As stated above, the trustee has not asserted a plausible claim under MUFTA § 5(a)(1) that BFG transferred assets to or for the benefit of Cape Jewel with actual intent to hinder, delay or defraud its creditors. Accordingly, I will enter an order allowing Cape Jewel's motion to dismiss count X.
In Massachusetts, a constructive trust is "a flexible tool of equity designed to prevent unjust enrichment resulting from fraud, a violation of a fiduciary duty or confidential relationship, mistake, or `other circumstances' in which a recipient's acquisition of legal title to property amounts to unjust enrichment." Maffei v. Roman Catholic Archbishop of Boston, 449 Mass. 235, 246 (2007) (citing Fortin v. Roman Catholic Bishop of Worcester, 416 Mass. 781, 789 (1994)).
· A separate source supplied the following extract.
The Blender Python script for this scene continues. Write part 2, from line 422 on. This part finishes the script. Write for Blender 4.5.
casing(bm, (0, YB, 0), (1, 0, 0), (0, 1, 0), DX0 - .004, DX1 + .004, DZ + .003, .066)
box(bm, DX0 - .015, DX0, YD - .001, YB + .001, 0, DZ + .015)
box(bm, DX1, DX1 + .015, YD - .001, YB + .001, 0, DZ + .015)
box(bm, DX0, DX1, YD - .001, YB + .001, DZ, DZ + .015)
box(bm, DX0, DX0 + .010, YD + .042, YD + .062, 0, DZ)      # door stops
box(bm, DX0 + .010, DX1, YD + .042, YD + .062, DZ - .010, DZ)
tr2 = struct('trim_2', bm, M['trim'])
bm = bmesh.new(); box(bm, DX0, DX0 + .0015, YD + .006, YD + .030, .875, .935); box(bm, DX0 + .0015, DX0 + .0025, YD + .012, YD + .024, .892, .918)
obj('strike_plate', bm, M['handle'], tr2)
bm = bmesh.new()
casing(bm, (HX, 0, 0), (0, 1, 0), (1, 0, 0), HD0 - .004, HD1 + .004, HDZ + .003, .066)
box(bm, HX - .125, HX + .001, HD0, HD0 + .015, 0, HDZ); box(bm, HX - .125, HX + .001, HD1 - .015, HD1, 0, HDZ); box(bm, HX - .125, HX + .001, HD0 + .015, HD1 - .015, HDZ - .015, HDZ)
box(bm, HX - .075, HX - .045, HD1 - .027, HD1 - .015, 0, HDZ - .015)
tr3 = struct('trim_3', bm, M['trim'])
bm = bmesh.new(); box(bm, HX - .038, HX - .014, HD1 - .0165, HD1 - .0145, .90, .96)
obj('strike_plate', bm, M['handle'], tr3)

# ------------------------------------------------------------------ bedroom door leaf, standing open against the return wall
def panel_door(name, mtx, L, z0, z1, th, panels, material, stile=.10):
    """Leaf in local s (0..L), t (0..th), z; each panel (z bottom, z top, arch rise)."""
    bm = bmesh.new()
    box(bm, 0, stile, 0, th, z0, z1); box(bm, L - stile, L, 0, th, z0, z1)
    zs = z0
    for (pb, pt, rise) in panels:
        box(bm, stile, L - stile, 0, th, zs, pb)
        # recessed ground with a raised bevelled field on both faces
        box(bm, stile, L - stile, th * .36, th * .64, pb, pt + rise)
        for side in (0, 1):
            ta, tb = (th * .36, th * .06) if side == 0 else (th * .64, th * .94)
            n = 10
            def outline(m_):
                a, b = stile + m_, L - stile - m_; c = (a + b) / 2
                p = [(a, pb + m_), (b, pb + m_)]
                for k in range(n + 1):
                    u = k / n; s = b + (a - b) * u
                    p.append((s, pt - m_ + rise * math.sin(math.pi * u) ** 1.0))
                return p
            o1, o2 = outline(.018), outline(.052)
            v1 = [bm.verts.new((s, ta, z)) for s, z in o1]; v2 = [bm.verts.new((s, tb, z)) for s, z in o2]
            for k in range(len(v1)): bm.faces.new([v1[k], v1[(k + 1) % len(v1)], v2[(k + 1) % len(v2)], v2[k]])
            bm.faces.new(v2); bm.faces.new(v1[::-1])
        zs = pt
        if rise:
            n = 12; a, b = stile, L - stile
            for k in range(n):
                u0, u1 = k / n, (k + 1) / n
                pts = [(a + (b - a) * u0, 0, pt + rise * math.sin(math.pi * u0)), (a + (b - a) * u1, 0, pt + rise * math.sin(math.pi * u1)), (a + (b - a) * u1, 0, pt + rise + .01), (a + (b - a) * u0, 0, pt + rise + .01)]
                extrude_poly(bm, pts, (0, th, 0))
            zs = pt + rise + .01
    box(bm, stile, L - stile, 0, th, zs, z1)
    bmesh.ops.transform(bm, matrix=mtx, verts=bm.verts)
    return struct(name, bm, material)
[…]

The trustee asserts that as long as he has claims against Cape Jewel, it is appropriate for a constructive trust to be available in case equity so requires. The complaint fails to contain sufficient allegations for me to plausibly conclude that Cape Jewel was unjustly enriched as having received any property of BFG as a result of a fraud, mistake, or any other circumstance requiring the imposition of a constructive trust. The allegations that Cape Jewel received excessive rent and additional benefit in the form of BFG's payment of its real estate taxes are vague and conclusory. I will enter an order allowing Cape Jewel's motion to dismiss count XI.
Having dismissed all claims against Cape Jewel, I will enter an order dismissing count XXX for costs as such count is dependent upon entry of a judgment against Cape Jewel.
Based on the foregoing, an order shall enter granting Cape Jewel's motion to dismiss with respect to all counts against it consisting of counts I, II, III, IV, V, VII, VIII, X, XI, XVI, XVII, XVIII, XIX, XX, XXI, XXIII, XXV, XXVI, XXIX, and XXX.